A housing fight that has dragged on for seven years reached the Minnesota Supreme Court Tuesday, where attorneys battled over a Red Wing ordinance that allows city inspectors to enter rental units without permission from tenants or landlords.

Red Wing's ordinance isn't that unusual in its writing or scope, but it's the first time such city ordinances have been so strongly challenged by an unusual alliance of tenants and landlords. Other Minnesota cities have ordinances on the books that also allow for "administrative warrants," a judge-approved order to enter premises without permission.

Attorneys challenging the ordinance said it violates basic privacy rights and the Minnesota Constitution.

"The government should not be able to go into somebody's home without having some reason to search it," said Dana Berliner, an attorney at the Institute of Justice in Arlington, Va. "The administrative searches here are suspicion-less searches."

Some cities mention the need for "probable cause" to grant such warrants.
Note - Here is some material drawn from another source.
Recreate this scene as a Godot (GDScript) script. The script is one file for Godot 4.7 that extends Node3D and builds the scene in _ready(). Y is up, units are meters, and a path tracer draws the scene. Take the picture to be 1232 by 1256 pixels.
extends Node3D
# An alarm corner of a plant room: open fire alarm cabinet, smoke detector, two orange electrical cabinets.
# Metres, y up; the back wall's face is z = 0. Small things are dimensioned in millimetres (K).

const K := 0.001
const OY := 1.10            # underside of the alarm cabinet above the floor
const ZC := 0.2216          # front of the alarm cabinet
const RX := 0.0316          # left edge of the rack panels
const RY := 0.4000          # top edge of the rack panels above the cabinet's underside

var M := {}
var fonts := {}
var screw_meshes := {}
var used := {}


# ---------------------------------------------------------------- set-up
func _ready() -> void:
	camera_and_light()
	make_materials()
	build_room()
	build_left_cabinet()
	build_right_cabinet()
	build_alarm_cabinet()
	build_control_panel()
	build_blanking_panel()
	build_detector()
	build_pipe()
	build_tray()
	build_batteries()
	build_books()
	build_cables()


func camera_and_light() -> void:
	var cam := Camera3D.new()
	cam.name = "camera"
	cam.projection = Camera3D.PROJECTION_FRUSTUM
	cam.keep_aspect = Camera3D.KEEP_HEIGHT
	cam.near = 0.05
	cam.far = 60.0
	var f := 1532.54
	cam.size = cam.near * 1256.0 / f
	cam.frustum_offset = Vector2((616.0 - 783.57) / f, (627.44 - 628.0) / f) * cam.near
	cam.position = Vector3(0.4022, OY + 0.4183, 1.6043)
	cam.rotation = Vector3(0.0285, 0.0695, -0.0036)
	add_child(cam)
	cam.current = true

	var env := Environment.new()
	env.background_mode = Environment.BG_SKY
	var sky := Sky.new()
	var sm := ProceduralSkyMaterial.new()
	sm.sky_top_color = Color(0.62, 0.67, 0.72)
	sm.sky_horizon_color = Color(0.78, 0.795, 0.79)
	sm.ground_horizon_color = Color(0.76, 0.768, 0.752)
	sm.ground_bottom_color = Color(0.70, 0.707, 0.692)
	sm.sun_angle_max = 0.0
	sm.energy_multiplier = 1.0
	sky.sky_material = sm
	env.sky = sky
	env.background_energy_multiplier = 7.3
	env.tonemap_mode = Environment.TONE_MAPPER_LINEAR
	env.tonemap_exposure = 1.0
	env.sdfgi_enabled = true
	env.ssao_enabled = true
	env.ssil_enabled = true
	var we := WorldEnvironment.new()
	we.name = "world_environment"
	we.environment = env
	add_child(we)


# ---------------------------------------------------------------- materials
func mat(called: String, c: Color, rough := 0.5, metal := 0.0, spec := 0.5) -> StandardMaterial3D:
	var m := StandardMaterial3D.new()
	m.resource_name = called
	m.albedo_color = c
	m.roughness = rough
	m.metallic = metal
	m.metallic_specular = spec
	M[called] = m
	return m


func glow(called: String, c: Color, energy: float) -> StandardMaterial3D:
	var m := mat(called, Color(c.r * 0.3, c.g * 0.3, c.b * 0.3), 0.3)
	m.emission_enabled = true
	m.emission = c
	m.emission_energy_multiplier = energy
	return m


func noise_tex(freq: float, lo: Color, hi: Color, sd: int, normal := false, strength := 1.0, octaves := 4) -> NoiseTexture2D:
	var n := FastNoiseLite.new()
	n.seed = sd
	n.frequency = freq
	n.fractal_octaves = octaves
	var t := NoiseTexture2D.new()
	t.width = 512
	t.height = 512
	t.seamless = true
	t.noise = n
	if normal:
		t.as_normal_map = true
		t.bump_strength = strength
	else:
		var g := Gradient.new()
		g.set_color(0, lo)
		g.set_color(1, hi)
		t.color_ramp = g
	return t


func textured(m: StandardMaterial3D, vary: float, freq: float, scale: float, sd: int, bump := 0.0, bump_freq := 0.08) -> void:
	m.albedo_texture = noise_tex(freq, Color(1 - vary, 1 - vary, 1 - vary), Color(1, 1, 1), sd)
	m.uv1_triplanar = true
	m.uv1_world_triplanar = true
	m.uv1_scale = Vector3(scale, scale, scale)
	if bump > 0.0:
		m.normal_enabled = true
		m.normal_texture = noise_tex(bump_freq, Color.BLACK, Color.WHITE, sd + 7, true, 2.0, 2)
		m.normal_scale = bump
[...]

Red Wing's ordinance, adopted in 2005, doesn't include that phrase, but the plaintiffs don't think that makes a difference.

St. Paul and Minneapolis ordinances both include exceptions that permit the use of administrative warrants when tenants refuse to allow an inspector inside. Both also first require probable cause.

"We read St. Paul's to really be like Red Wing's," said Anthony Sanders, an attorney with the Institute for Justice Minnesota Chapter.

John Baker, a local attorney representing Red Wing, said the ordinance does not violate the state Constitution. Baker said that "identical" language in the U.S. Constitution has been interpreted by the U.S. Supreme Court in a way that protects tenants and landlords while granting government leeway to carry out inspections.

Baker said administrative warrants can only be granted if a lower court judge decides the request has merit, and that such ordinances are necessary because cities can't rely on a building's exterior or tenant complaints to expose problems like faulty wiring and plumbing.

"It's the kind of ordinance that is considered constitutional in every state in the country," he said.